In most big IT shops, there is still more diversity of technology and platform components than there needs to be. Simplification, standardization, and consolidation have had a big impact, but a lot more could still be done.

CIOs don't like to be too dependent on a single supplier (they fear "lock-in" and a lack of pricing leverage), while bemoaning the cost of integration and support across multiple products and platforms. A more concentrated strategy does have risks (supplier viability among them), but a simpler, more standardized approach also lets you use our second tool -- turnover -- more effectively.

Turnover

Turnover affects the IT organization in two ways:
  • Shorter life-cycle stages gets you to the available benefits of new technology sooner, and allows you to change course (if and when you need to) more frequently -- frequent, small course adjustments are much better from an investment optimization point of view than large, infrequent course changes.

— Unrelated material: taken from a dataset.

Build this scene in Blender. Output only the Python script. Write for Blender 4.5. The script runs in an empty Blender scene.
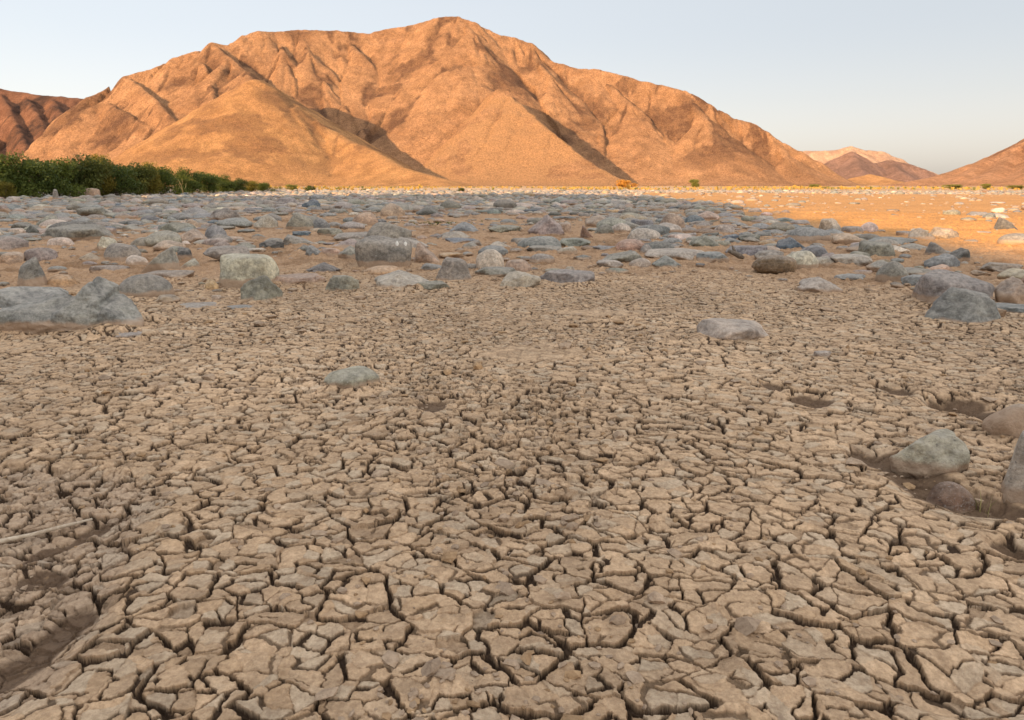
import bpy, bmesh, math, random
import numpy as np
R = math.radians
rng = np.random.default_rng(11)
random.seed(11)
scene = bpy.context.scene
col = scene.collection
W, Hpx, F_PX, YH = 1024, 720, 682.667, 185.0
CAM_H = 1.0
PITCH = math.atan((Hpx/2 - YH)/F_PX)
CP, SP = math.cos(PITCH), math.sin(PITCH)
SUN_AZ, SUN_EL = R(41), R(13)            # sun travels towards (sin az, cos az)
DX, DY = math.sin(SUN_AZ), math.cos(SUN_AZ)
TE = math.tan(SUN_EL)

# ------------------------------------------------------------------ camera maths
def at(px, py, Y):
    """world point on the ray through a picture point, at forward distance Y"""
    xc, yc = (px - W/2)/F_PX, (Hpx/2 - py)/F_PX
    t = Y/(CP + yc*SP)
    return (t*xc, Y, CAM_H + t*(yc*CP - SP))
def gnd(px, py):
    xc, yc = (px - W/2)/F_PX, (Hpx/2 - py)/F_PX
    t = CAM_H/(SP - yc*CP)
    return (t*xc, t*(CP + yc*SP))
def proj(x, y, z):
    dz = z - CAM_H
    f = y*CP - dz*SP
    u = y*SP + dz*CP
    return W/2 + F_PX*x/f, Hpx/2 - F_PX*u/f

# ------------------------------------------------------------------ noise
def _h(ix, iy, iz, seed):
    h = (ix.astype(np.uint32)*np.uint32(374761393) + iy.astype(np.uint32)*np.uint32(668265263)
         + np.asarray(iz).astype(np.uint32)*np.uint32(2147483647) + np.uint32((seed*1274126177) & 0xffffffff))
    h = (h ^ (h >> np.uint32(13)))*np.uint32(1274126177)
    h = (h ^ (h >> np.uint32(16)))*np.uint32(2246822519)
    h = h ^ (h >> np.uint32(15))
    return (h & np.uint32(0xffffff)).astype(np.float32)/np.float32(16777216.0)
def hash2(ix, iy, seed):
    with np.errstate(over='ignore'):
        return _h(ix, iy, np.zeros(1, np.int64), seed)
def vn2(x, y, seed=0):
    fx, fy = np.floor(x), np.floor(y)
    ix, iy = fx.astype(np.int64), fy.astype(np.int64)
    u, v = (x - fx).astype(np.float32), (y - fy).astype(np.float32)
    u = u*u*u*(u*(u*6 - 15) + 10); v = v*v*v*(v*(v*6 - 15) + 10)
    a, b, c, d = hash2(ix, iy, seed), hash2(ix+1, iy, seed), hash2(ix, iy+1, seed), hash2(ix+1, iy+1, seed)
    return (a + (b-a)*u)*(1-v) + (c + (d-c)*u)*v      # 0..1
def fbm2(x, y, seed=0, octv=4, gain=.5):
    s, a, n = 0, 1.0, 0.0
    for o in range(octv):
        s = s + a*(vn2(x*2**o + 17.3*o, y*2**o - 9.1*o, seed+o) - .5)
        n += a; a *= gain
    return s/n*2                                        # about -1..1
def vn3(p, seed=0):
    f = np.floor(p); i = f.astype(np.int64); t = (p - f).astype(np.float32)
    t = t*t*(3 - 2*t); out = 0
    with np.errstate(over='ignore'):
        for dx in (0, 1):
            for dy in (0, 1):
                for dz in (0, 1):
                    w = (t[:,0] if dx else 1-t[:,0])*(t[:,1] if dy else 1-t[:,1])*(t[:,2] if dz else 1-t[:,2])
                    out = out + w*_h(i[:,0]+dx, i[:,1]+dy, i[:,2]+dz, seed)
    return out
def fbm3(p, seed=0, octv=4, gain=.5):
    s, a, n = 0, 1.0, 0.0
    for o in range(octv):
        s = s + a*(vn3(p*2**o + 5.7*o, seed+o) - .5); n += a; a *= gain
    return s/n*2
def sstep(a, b, x):
    t = np.clip((x - a)/(b - a), 0, 1)
    return t*t*(3 - 2*t)

# ------------------------------------------------------------------ mesh / object helpers
def mesh_np(name, V, faces, mats, cols=None, smooth=True, attrs=None):
    """faces: (n,3) or (n,4) index array"""
    me = bpy.data.meshes.new(name)
    V = np.ascontiguousarray(V, np.float32); faces = np.ascontiguousarray(faces, np.int32)
    n, k = faces.shape
    me.vertices.add(len(V)); me.vertices.foreach_set('co', V.ravel())
    me.loops.add(n*k); me.loops.foreach_set('vertex_index', faces.ravel())
    me.polygons.add(n)
    me.polygons.foreach_set('loop_start', np.arange(0, n*k, k, dtype=np.int32))
    me.polygons.foreach_set('loop_total', np.full(n, k, np.int32))
    me.polygons.foreach_set('use_smooth', np.full(n, smooth, bool))
    if cols is not None:
        a = me.color_attributes.new('tint', 'FLOAT_COLOR', 'POINT')
        c4 = np.ones((len(V), 4), np.float32); c4[:, :3] = cols
        a.data.foreach_set('color', c4.ravel())
    for nm, arr in (attrs or {}).items():
        a = me.attributes.new(nm, 'FLOAT', 'POINT'); a.data.foreach_set('value', np.ascontiguousarray(arr, np.float32))
    for m in (mats if isinstance(mats, (list, tuple)) else [mats]): me.materials.append(m)
    me.update(calc_edges=True)
    return me
def link(name, me, parent=None, loc=(0, 0, 0), rotz=0):
    o = bpy.data.objects.new(name, me); col.objects.link(o)
    o.location = loc; o.rotation_euler = (0, 0, rotz)
    if parent: o.parent = parent
    return o
def tag(o, label=None, cat=None, group=None, kind=None):
    if label: o['label'] = label
    if cat: o['category'] = cat
    if group: o['group'] = group
    if kind: o['kind'] = kind
    return o
def ico(sub):
    bm = bmesh.new(); bmesh.ops.create_icosphere(bm, subdivisions=sub, radius=1)
    V = np.array([v.co[:] for v in bm.verts], np.float64)
    Fc = np.array([[v.index for v in f.verts] for f in bm.faces], np.int32)
    bm.free(); V /= np.linalg.norm(V, axis=1)[:, None]
    return V, Fc
ICO = {s: ico(s) for s in (1, 2, 3, 4, 5, 6)}
def grid_faces(nr, nc, wrap=False):
    i = np.arange(nr-1)[:, None]; j = np.arange(nc if wrap else nc-1)[None, :]
    a = i*nc + j; b = i*nc + (j+1) % nc
    return np.stack([a, b, b+nc, a+nc], -1).reshape(-1, 4)

# ------------------------------------------------------------------ materials
def new_mat(name):
    m = bpy.data.materials.new(name); m.use_nodes = True
    nt = m.node_tree; b = nt.nodes['Principled BSDF']
    b.inputs['Roughness'].default_value = .9
    b.inputs['Specular IOR Level'].default_value = .25
    return m, nt, b
def N(nt, typ, **kw):
    n = nt.nodes.new(typ)
    for k, v in kw.items():
        if k in n.inputs: n.inputs[k].default_value = v
        else: setattr(n, k, v)
    return n
def L(nt, a, b): nt.links.new(a, b)
def mixc(nt, fac, a, b, blend='MIX'):
    n = nt.nodes.new('ShaderNodeMix'); n.data_type = 'RGBA'; n.blend_type = blend
    for sock, v in ((n.inputs[0], fac), (n.inputs[6], a), (n.inputs[7], b)):
        if isinstance(v, bpy.types.NodeSocket): L(nt, v, sock)
        elif isinstance(v, (int, float)): sock.default_value = v
        else: sock.default_value = (*v, 1)
    return n.outputs[2]
def noise(nt, vec, scale, detail=4, rough=.55, dist=0):
    n = N(nt, 'ShaderNodeTexNoise', Scale=scale, Detail=detail, Roughness=rough, Distortion=dist)
    L(nt, vec, n.inputs['Vector']); return n.outputs['Fac']
def ramp(nt, fac, a, b, va=0.0, vb=1.0):
    n = N(nt, 'ShaderNodeMapRange', interpolation_type='SMOOTHSTEP')
    n.inputs[1].default_value, n.inputs[2].default_value, n.inputs[3].default_value, n.inputs[4].default_value = a, b, va, vb
    L(nt, fac, n.inputs[0]); return n.outputs[0]
def math_(nt, op, a, b=None):
    n = nt.nodes.new('ShaderNodeMath'); n.operation = op
    for s, v in zip(n.inputs, (a, b)):
        if v is None: continue
        if isinstance(v, bpy.types.NodeSocket): L(nt, v, s)
        else: s.default_value = v
    return n.outputs[0]
def bump(nt, bsdf, h, strength, distance, prev=None):
    n = N(nt, 'ShaderNodeBump', Strength=strength, Distance=distance)
    L(nt, h, n.inputs['Height'])
    if prev is not None: L(nt, prev, n.inputs['Normal'])
    L(nt, n.outputs[0], bsdf.inputs['Normal']); return n.outputs[0]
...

  • Shorter life cycles requires a shift from an ROI model based on costs to one based on returns. In essence, you can choose between increasing ROI by decreasing the cost for a given level of return, or by increasing the return for a given level of cost. This might seem a minor distinction, but in practice very different investment strategies (and mind-sets) are required to make the different approaches work. IP telephony is a good example. Once you have gained the cost savings from switching, your attention should be focused on all the other (information-powered) applications that you can base on the new IP telephony devices and capabilities.

Leverage

Leverage means using "borrowed" capital to make investments so bets can be bigger. We've already noted that CIOs use business units' capital for investments in technology. Yet, capital from one set of users can create capabilities that benefit others, such as common infrastructure investments.

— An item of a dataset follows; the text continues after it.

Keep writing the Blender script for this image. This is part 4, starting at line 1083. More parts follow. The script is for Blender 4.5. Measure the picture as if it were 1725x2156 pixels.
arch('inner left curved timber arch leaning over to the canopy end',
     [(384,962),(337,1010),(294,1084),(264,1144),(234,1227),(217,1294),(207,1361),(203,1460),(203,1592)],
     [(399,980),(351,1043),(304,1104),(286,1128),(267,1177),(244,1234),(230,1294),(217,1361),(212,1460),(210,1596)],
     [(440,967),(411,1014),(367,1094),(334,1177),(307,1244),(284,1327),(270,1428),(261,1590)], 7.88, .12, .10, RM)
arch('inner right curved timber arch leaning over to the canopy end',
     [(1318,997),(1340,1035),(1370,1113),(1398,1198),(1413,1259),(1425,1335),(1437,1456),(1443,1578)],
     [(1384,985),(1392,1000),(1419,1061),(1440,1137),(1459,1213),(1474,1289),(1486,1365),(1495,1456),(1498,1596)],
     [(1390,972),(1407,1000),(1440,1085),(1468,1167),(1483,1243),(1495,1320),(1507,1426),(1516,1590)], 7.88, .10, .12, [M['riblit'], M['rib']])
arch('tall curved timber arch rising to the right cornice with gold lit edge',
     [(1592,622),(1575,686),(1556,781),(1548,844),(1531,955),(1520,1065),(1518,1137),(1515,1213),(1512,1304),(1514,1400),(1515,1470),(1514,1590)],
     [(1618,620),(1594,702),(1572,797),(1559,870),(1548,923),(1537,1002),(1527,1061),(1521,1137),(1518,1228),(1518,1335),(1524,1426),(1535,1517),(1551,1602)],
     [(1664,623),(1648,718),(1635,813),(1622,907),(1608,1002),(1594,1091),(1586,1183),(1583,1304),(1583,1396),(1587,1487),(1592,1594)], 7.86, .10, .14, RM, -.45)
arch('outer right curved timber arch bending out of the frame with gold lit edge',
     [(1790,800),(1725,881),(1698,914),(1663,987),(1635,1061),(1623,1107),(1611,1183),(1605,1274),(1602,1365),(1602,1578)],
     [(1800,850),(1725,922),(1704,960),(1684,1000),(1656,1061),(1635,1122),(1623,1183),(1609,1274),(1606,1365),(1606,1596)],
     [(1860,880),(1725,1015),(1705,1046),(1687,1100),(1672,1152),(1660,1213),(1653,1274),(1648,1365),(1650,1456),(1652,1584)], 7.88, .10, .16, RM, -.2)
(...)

It's tough to know whether to spend $20 million on one large project, $2 million on ten small projects, or something in between. This is another aspect of balancing the portfolio: You want a mix of:
  • moderate risk but certain yields
  • high risk but less-certain yields
Not all the projects bearing higher risks will come out right, but the mix, if managed correctly, will give you the aggregate yield you need. And you don't want anything that has a low and certain yield -- unless you have no choice. Most of all, you don't want guaranteed losers -- and it's amazing how many portfolios actually contain a few.

If you accept the mixed-portfolio notion, you'll have to periodically dump investments that don't meet your yield criteria and replace them with ones that do. That means killing projects or platforms that don't work out, and that's always hard to do in IT.